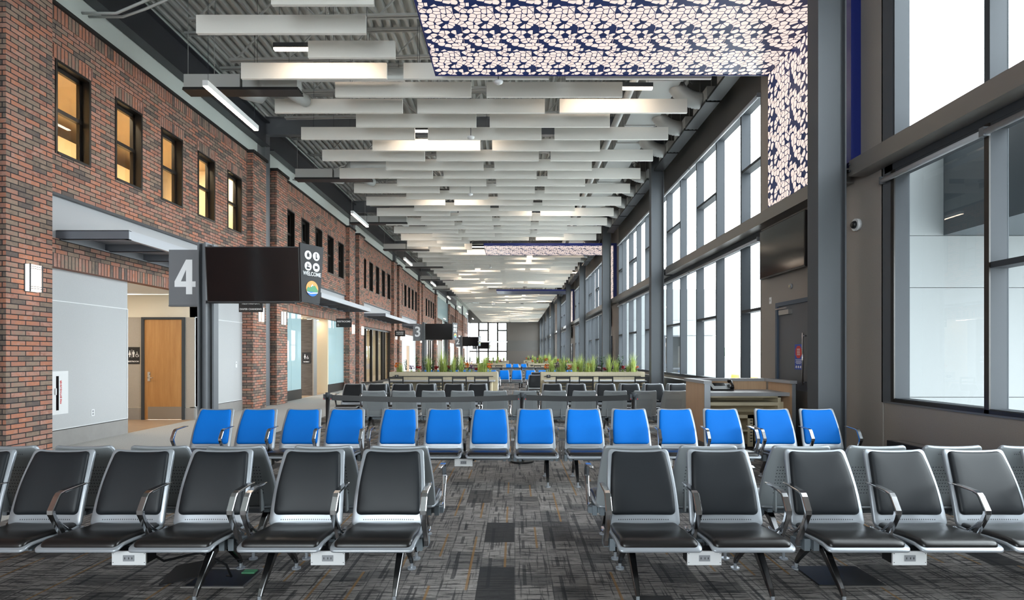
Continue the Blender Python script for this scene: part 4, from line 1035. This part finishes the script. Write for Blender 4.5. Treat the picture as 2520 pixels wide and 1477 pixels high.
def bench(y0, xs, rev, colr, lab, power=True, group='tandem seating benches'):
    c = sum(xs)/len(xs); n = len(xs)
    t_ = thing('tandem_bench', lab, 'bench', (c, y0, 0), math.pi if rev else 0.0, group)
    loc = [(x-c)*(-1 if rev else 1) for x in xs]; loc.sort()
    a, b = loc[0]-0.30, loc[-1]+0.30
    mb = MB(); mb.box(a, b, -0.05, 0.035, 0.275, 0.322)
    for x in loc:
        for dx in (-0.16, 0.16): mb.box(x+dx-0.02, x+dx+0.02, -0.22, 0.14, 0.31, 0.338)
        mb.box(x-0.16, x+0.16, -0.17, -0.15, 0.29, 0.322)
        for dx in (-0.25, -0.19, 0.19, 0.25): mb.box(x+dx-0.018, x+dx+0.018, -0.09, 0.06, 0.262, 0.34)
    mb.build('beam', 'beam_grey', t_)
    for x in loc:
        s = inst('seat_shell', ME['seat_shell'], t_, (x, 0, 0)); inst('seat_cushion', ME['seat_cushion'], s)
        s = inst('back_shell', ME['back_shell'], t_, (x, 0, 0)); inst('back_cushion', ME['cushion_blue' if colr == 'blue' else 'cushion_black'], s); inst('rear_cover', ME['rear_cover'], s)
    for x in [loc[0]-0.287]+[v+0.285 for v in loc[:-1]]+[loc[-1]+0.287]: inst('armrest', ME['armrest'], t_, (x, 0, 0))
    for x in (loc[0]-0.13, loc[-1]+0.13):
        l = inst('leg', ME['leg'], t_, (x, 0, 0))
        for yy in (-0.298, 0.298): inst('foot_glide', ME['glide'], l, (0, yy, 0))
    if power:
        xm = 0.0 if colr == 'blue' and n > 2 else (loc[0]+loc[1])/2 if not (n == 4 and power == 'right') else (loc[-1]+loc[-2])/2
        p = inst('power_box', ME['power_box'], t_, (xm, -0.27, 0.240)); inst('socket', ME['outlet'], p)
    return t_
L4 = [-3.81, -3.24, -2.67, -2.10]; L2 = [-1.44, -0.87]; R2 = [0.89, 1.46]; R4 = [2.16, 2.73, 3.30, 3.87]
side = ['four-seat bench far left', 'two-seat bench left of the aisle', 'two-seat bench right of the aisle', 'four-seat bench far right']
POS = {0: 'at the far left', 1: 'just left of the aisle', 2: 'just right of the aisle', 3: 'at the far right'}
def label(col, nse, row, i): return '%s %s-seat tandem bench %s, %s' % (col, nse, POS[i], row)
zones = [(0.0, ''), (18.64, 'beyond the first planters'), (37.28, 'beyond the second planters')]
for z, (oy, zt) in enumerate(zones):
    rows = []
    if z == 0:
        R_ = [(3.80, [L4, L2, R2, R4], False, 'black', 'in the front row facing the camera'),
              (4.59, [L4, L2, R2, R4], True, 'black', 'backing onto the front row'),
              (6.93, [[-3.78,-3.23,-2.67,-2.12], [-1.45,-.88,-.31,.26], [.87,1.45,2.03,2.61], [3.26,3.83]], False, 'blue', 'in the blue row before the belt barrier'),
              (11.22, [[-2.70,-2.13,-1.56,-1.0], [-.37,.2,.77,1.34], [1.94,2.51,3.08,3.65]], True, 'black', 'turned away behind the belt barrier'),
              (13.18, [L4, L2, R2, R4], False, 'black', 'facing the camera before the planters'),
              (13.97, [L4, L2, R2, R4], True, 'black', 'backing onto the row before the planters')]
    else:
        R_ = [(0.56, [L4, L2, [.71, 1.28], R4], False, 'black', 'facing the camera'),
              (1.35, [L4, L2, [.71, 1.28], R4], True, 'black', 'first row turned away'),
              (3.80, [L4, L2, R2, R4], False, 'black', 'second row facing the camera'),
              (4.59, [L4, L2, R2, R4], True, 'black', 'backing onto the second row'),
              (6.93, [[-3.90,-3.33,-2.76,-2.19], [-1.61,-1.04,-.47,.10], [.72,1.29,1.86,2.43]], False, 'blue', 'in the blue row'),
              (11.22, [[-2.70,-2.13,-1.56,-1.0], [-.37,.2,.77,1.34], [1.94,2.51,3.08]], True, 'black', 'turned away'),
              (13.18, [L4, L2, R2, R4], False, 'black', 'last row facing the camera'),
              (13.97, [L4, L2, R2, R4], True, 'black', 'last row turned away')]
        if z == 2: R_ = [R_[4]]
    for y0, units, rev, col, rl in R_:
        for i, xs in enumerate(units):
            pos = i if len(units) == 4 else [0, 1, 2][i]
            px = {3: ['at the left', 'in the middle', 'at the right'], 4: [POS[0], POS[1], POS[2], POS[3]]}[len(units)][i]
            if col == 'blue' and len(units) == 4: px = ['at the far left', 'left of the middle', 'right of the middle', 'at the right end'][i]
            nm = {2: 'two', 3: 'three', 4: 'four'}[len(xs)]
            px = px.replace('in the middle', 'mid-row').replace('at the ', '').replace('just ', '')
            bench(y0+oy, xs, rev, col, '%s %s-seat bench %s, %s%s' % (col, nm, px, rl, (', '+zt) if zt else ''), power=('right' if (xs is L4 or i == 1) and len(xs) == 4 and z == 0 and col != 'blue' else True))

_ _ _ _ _

> **Given problem**
Exclude every picture and copy the remaining data exactly.

> **Finished task**
Continue the Blender Python script for this scene: part 4, from line 1035. This part finishes the script. Write for Blender 4.5. Treat the picture as 2520 pixels wide and 1477 pixels high.
def bench(y0, xs, rev, colr, lab, power=True, group='tandem seating benches'):
    c = sum(xs)/len(xs); n = len(xs)
    t_ = thing('tandem_bench', lab, 'bench', (c, y0, 0), math.pi if rev else 0.0, group)
    loc = [(x-c)*(-1 if rev else 1) for x in xs]; loc.sort()
    a, b = loc[0]-0.30, loc[-1]+0.30
    mb = MB(); mb.box(a, b, -0.05, 0.035, 0.275, 0.322)
    for x in loc:
        for dx in (-0.16, 0.16): mb.box(x+dx-0.02, x+dx+0.02, -0.22, 0.14, 0.31, 0.338)
        mb.box(x-0.16, x+0.16, -0.17, -0.15, 0.29, 0.322)
        for dx in (-0.25, -0.19, 0.19, 0.25): mb.box(x+dx-0.018, x+dx+0.018, -0.09, 0.06, 0.262, 0.34)
    mb.build('beam', 'beam_grey', t_)
    for x in loc:
        s = inst('seat_shell', ME['seat_shell'], t_, (x, 0, 0)); inst('seat_cushion', ME['seat_cushion'], s)
        s = inst('back_shell', ME['back_shell'], t_, (x, 0, 0)); inst('back_cushion', ME['cushion_blue' if colr == 'blue' else 'cushion_black'], s); inst('rear_cover', ME['rear_cover'], s)
    for x in [loc[0]-0.287]+[v+0.285 for v in loc[:-1]]+[loc[-1]+0.287]: inst('armrest', ME['armrest'], t_, (x, 0, 0))
    for x in (loc[0]-0.13, loc[-1]+0.13):
        l = inst('leg', ME['leg'], t_, (x, 0, 0))
        for yy in (-0.298, 0.298): inst('foot_glide', ME['glide'], l, (0, yy, 0))
    if power:
        xm = 0.0 if colr == 'blue' and n > 2 else (loc[0]+loc[1])/2 if not (n == 4 and power == 'right') else (loc[-1]+loc[-2])/2
        p = inst('power_box', ME['power_box'], t_, (xm, -0.27, 0.240)); inst('socket', ME['outlet'], p)
    return t_
L4 = [-3.81, -3.24, -2.67, -2.10]; L2 = [-1.44, -0.87]; R2 = [0.89, 1.46]; R4 = [2.16, 2.73, 3.30, 3.87]
side = ['four-seat bench far left', 'two-seat bench left of the aisle', 'two-seat bench right of the aisle', 'four-seat bench far right']
POS = {0: 'at the far left', 1: 'just left of the aisle', 2: 'just right of the aisle', 3: 'at the far right'}
def label(col, nse, row, i): return '%s %s-seat tandem bench %s, %s' % (col, nse, POS[i], row)
zones = [(0.0, ''), (18.64, 'beyond the first planters'), (37.28, 'beyond the second planters')]
for z, (oy, zt) in enumerate(zones):
    rows = []
    if z == 0:
        R_ = [(3.80, [L4, L2, R2, R4], False, 'black', 'in the front row facing the camera'),
              (4.59, [L4, L2, R2, R4], True, 'black', 'backing onto the front row'),
              (6.93, [[-3.78,-3.23,-2.67,-2.12], [-1.45,-.88,-.31,.26], [.87,1.45,2.03,2.61], [3.26,3.83]], False, 'blue', 'in the blue row before the belt barrier'),
              (11.22, [[-2.70,-2.13,-1.56,-1.0], [-.37,.2,.77,1.34], [1.94,2.51,3.08,3.65]], True, 'black', 'turned away behind the belt barrier'),
              (13.18, [L4, L2, R2, R4], False, 'black', 'facing the camera before the planters'),
              (13.97, [L4, L2, R2, R4], True, 'black', 'backing onto the row before the planters')]
    else:
        R_ = [(0.56, [L4, L2, [.71, 1.28], R4], False, 'black', 'facing the camera'),
              (1.35, [L4, L2, [.71, 1.28], R4], True, 'black', 'first row turned away'),
              (3.80, [L4, L2, R2, R4], False, 'black', 'second row facing the camera'),
              (4.59, [L4, L2, R2, R4], True, 'black', 'backing onto the second row'),
              (6.93, [[-3.90,-3.33,-2.76,-2.19], [-1.61,-1.04,-.47,.10], [.72,1.29,1.86,2.43]], False, 'blue', 'in the blue row'),
              (11.22, [[-2.70,-2.13,-1.56,-1.0], [-.37,.2,.77,1.34], [1.94,2.51,3.08]], True, 'black', 'turned away'),
              (13.18, [L4, L2, R2, R4], False, 'black', 'last row facing the camera'),
              (13.97, [L4, L2, R2, R4], True, 'black', 'last row turned away')]
        if z == 2: R_ = [R_[4]]
    for y0, units, rev, col, rl in R_:
        for i, xs in enumerate(units):
            pos = i if len(units) == 4 else [0, 1, 2][i]
            px = {3: ['at the left', 'in the middle', 'at the right'], 4: [POS[0], POS[1], POS[2], POS[3]]}[len(units)][i]
            if col == 'blue' and len(units) == 4: px = ['at the far left', 'left of the middle', 'right of the middle', 'at the right end'][i]
            nm = {2: 'two', 3: 'three', 4: 'four'}[len(xs)]
            px = px.replace('in the middle', 'mid-row').replace('at the ', '').replace('just ', '')
            bench(y0+oy, xs, rev, col, '%s %s-seat bench %s, %s%s' % (col, nm, px, rl, (', '+zt) if zt else ''), power=('right' if (xs is L4 or i == 1) and len(xs) == 4 and z == 0 and col != 'blue' else True))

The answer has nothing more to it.